As Europe’s efforts to draw in Ukraine in the 2010s as well as Sweden and Finland’s rapid accession to NATO membership after the 2022 Russian invasion of Ukraine demonstrate, in the absence of a treaty commitment, neutrality and non-alignment risk becoming increasingly meaningless and could potentially pave the way for such states to become future frontlines.
On the diplomatic front, ensuring consistent and equal treatment ought to be embedded. Western inconsistencies with respect to honoring or ignoring arrest warrants issued by the International Criminal Court have undermined the credibility of the transatlantic powers and international institutions, as countries like Mongolia are criticized for not arresting Russian President Vladimir Putin at the same time that Europe and the United States announce exemptions for Israeli Prime Minister Benjamin Netanyahu.
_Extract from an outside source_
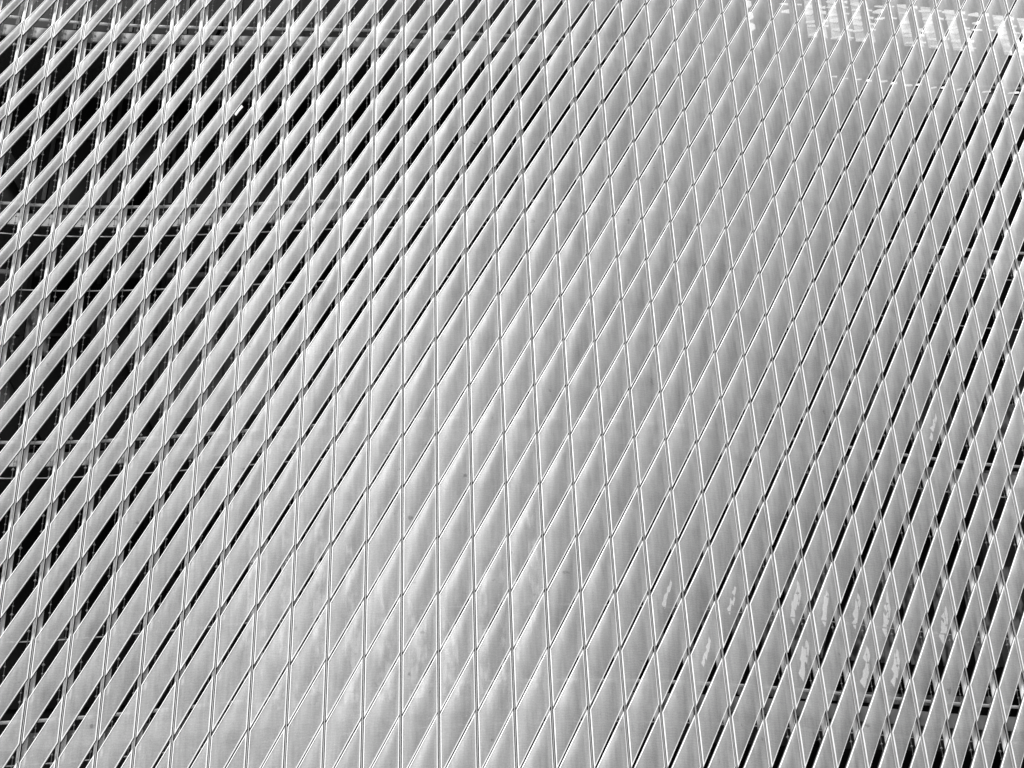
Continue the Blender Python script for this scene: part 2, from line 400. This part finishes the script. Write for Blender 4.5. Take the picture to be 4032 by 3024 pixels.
# service walkways between the hall and the screen, one per storey
ORD = ["uppermost", "second highest", "third highest", "fourth highest", "lowest"]
for k, L0 in enumerate(LEVELS):
    if k == 0: continue
    t = thing("walkway", "%s steel service walkway with tubular rail behind the metal screen" % {1: "topmost visible", 2: "second from top", 3: "third from top", 4: "lowest"}[k], "walkway", "service walkways behind the screen")
    r = MB(); tube(r, -5, 46, L0 - .30, -.20, .026); r.build("handrail", M_RAIL, t)
    r = MB(); tube(r, -5, 46, L0 - .98, -.20, .009); r.build("lower_rail", M_RAIL, t)
    r = MB(); band(r, -5, 46, L0 - .74, L0 - .48, -.225, -.26); r.build("edge_beam", M_DECK, t)
    r = MB(); band(r, -5, 46, L0 - .76, L0 - .70, -.265, -1.58); r.build("deck", M_GRATE, t)
    for c in range(-4, 46, 3):
        r = MB(); band(r, c - .03, c + .03, L0 - .96, L0 - .335, -.188, -.212, step=.06); r.build("post", M_DECK, t)
for m_, nm in ((8.85, "upper"), (2.15, "lower")):
    r = MB(); tube(r, -5, 46, m_ - .30, -.18, .010)
    tag(r.build("service_pipe", M_RAIL), "thin pale pipe running level behind the screen, %s of the two" % nm, "pipe", "level pipes behind the screen")

# beaded strings
def ordn(n):
    w_ = ["first", "second", "third", "fourth", "fifth", "sixth", "seventh", "eighth", "ninth", "tenth", "eleventh", "twelfth", "thirteenth", "fourteenth", "fifteenth", "sixteenth", "seventeenth", "eighteenth", "nineteenth", "twentieth"]
    return w_[n - 1]
BEADS = [(0, 0, 1), (1, 0, 0), (0, 1, 0), (-1, 0, 0), (0, -1, 0), (0, 0, -1)]
BF = [(0, 1, 2), (0, 2, 3), (0, 3, 4), (0, 4, 1), (5, 2, 1), (5, 3, 2), (5, 4, 3), (5, 1, 4)]
def bead_string(c, m0, m1, d, label):
    mb = MB(); m = np.arange(m0, m1, .5); cc = np.full(m.shape, c); k = 4
    ctr = S(cc, m, np.full(m.shape, d)); tc, tm, n = frame(cc, m)
    mb.sweep(np.stack([ctr + .004 * (math.cos(q * math.pi / 2) * n + math.sin(q * math.pi / 2) * tc) for q in range(4)], 1), 0)
    wire = mb.build("beaded_string", M_WIRE)
    tag(wire, label, "string of beads", "beaded strings hanging behind the screen")
    b = MB(); mm = np.arange(m0 + .1, m1, .145); P_ = S(np.full(mm.shape, c), mm, np.full(mm.shape, d))
    for q, p_ in enumerate(P_):
        r = (.027 if q % 2 else .018) * rnd.uniform(.8, 1.15)
        b.add([(p_[0] + x * r, p_[1] + y * r, p_[2] + z * r) for x, y, z in BEADS], BF, 0)
    o = b.build("bead", M_BEAD, wire, smooth=True); tag(o, kind="stuff")
for i in range(0, 18):
    for fr, side in ((.25, "left"), (.75, "right")):
        bead_string(i + fr, -2, 19, -.145 - .01 * (fr > .5), "%s beaded string of the two behind the %s bay along the photo's top edge" % (side, ordn(i + 1)))
for k, i in enumerate(range(39, 23, -1)):
    bead_string(i + .85, -2, 15, -.15, "beaded string behind the %s bay counted inwards from the right on the right half" % ordn(k + 1))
A common standard, such as immunity for heads of states and governments, would allow neutrals to play crucial backchannel roles while reconciling their legal obligations and security needs.
The non-compulsory nature of such efforts could also have a norm-setting effect in international relations that may not necessarily always be respected but can nonetheless help integrate an updated version of neutrality into international relations.
The establishment and reinforcement of a new norm around neutrality would in some ways mirror the way that the Treaty on the Non-Proliferation of Nuclear Weapons (NPT) or anti-nuclear weapons testing treaties have evolved. These treaties have not prevented all violations but nevertheless succeeded in gradually and fundamentally shifting expectations and desires around the pursuit of nuclear weapons while raising the cost of ignoring anti-proliferation efforts.
As with the NPT, a treaty on neutrality can have two categories of signatories, consisting of neutrals and those states that recognize the neutral statuses of others and agree to engage with them on that basis.
Neutral states themselves and non-aligned middle powers that share their vision of international relations should lead this effort, while major powers like the United States, Russia, and China should support that initiative, thus lending it further legitimacy.
Without a treaty, neutrality risks becoming merely an opportunistic tool. With one, neutrality can be revitalized and become a building block for global security in the 21st century.